The back of the Advertiser is given over to Dave Pace's musings on his sides capitulation to Kidderminster in the FA Cup. As well as the expected comments ("One of those games that didn't go right for us") he says:

"I just want to apologise to the fans because they were fantastic. A few harsh words will be said at training because the players were getting paid to be there on Saturday while the fans paid 50 or 60 quid."

Dave Pace may have an unerring ability at times to engage his mouth before thinking but it really is a refreshing change to see a manager apologising to the fans for his sides non-performance in a defeat to a Midlands team in the FA Cup which saw them four down at half-time. Admirable indeed.

A few pages in and just above a report on the Stalybridge - Marine game (a match in which Celtic were actually playing Vauxhall), the Mossley manager is reflecting on the defeat to Ossett, ".After a tongue lashing at half-time, I got the reaction I wanted and we were very good in the second half."

We were better than in the first half (which admittedly wouldn't have taken much to achieve) but "very good"? I think that's over egging it somewhat.

Ignoring the MEN's attempts to turn the FCUB-Maine Road game into something it isn't (Ramsbottom being the Bury sides 'derby' game) I'll finish with the news that 'Pavs Patch' is back! Unfortunately it isn't in The Reporter and it's not about non-league football but I'm sure that sooner or later Mike Pavasovic's new column in the Oldham Chronicle is bound to mention the semi-pro game sooner or later

Till next week.

Off To: Cammell Laird

It's a break from the trials and tribulations of our Unibond Premier League campaign this Saturday as we once again set foot on the Trophy trail, this time westwards towards Birkenhead to take on Cammell Laird.

As success stories go, they don't really get any better than Cammel Lairds recent history.
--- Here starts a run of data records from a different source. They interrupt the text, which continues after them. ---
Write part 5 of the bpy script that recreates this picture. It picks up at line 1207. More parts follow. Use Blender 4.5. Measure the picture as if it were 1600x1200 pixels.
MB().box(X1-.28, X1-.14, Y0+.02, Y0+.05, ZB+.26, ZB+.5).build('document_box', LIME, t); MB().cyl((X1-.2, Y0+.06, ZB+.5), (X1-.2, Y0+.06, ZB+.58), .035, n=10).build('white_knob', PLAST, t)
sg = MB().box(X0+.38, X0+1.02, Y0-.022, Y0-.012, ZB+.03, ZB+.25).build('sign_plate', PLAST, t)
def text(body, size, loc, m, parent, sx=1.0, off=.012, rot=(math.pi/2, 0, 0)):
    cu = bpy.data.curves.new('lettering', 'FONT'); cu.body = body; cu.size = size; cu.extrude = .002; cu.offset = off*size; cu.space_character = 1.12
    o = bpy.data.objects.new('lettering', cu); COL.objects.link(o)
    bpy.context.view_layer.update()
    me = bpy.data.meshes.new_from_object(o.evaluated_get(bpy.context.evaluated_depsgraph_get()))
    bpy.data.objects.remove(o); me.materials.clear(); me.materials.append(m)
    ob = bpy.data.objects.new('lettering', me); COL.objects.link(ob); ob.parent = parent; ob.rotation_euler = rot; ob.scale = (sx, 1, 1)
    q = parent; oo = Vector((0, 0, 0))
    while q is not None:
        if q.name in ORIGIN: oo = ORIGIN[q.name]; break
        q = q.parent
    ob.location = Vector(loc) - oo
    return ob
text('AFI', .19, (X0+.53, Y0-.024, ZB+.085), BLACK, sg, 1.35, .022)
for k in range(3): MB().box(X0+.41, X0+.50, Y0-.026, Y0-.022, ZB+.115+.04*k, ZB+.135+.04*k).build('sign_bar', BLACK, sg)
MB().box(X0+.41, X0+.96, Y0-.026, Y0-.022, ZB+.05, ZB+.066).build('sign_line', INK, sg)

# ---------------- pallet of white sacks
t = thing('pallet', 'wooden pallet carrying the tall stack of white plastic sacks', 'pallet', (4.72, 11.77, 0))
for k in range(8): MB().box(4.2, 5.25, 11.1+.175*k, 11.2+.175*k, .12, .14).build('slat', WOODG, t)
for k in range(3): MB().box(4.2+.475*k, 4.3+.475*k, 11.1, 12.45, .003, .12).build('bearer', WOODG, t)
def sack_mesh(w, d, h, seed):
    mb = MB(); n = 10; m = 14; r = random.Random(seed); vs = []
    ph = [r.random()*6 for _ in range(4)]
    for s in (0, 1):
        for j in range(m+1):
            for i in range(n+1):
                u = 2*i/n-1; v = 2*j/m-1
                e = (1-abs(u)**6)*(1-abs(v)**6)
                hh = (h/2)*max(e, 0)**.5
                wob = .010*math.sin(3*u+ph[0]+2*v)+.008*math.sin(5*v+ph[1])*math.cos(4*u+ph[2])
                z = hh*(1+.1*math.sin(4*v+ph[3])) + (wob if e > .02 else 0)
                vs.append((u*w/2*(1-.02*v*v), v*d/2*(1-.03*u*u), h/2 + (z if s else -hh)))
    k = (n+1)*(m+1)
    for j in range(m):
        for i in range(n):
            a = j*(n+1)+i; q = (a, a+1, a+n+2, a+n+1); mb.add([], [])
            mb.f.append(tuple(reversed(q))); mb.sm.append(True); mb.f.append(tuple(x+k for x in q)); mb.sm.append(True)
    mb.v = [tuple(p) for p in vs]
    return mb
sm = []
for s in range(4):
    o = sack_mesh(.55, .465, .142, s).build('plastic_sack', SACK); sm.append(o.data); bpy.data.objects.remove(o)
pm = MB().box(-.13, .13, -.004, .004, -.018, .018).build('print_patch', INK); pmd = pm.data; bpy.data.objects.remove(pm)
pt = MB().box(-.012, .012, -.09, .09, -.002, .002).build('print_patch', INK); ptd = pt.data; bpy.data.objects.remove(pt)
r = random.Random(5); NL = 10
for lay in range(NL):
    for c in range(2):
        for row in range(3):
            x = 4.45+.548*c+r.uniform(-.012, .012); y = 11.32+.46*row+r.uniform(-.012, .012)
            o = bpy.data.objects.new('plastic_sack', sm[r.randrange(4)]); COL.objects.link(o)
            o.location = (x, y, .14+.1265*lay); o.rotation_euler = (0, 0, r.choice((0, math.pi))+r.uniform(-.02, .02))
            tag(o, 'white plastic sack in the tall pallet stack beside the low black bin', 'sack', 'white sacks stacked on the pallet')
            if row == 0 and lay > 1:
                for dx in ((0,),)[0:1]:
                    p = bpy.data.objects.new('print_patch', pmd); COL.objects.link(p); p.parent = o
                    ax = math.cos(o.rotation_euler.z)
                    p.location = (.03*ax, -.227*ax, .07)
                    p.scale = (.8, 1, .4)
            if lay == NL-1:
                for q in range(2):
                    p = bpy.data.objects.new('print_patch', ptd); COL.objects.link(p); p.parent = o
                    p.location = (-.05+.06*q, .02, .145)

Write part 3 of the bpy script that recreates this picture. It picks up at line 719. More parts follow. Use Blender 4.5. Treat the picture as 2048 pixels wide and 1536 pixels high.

After spending the best part of the last 100 years in local leagues they joined the NWCL Division Two in 2004, winning the League, League Cup and Division Two trophy in their first season. Their rapid rise continued last season when they won the NWCL Division One title and gained promotion to the Unibond First despite having six points deducted (lets have it right, you can never have been a proper NWCL team if you haven't had points deducted at some stage).

Currently Laird sit fourth in the Unibond First, six points behind leaders Stocksbridge (and realistically seven places behind us) though they do have three games in hand. In fact it would just be easier to boil things down to this: as it stands they've scored over 300 goals and only lost eight league games during their two and a bit years in the more senior echelons of the pyramid. All of which, I'm sure you'll agree, is mightily impressive if not a trifle worrying.

At least it would be if we were playing them in the league but we're not - this is wild and wacky world of the FA Trophy where anything can happen! (That's 'anything' in a football context, not 'anything' as in a game being held up by monkeys having a go kart race round the pitch context. Though we do live in hope.)

Both sides enter this first meeting between the two clubs on the back of a defeat; Lairds nine game unbeaten run came to an end at home to Prescot last Tuesday in the League Cup whilst the less said about Mossley's game at Ossett the better.

Prediction: At this stage of the competition last year Mossley went to Gresley and came back with superb 4-1 win so who's to say that we can't do it again against tough opposition? Well me for one as I think this will be a creditable draw for Mossley, giving them the opportunity to claim the £2000 prize money at Seel Park on Tuesday.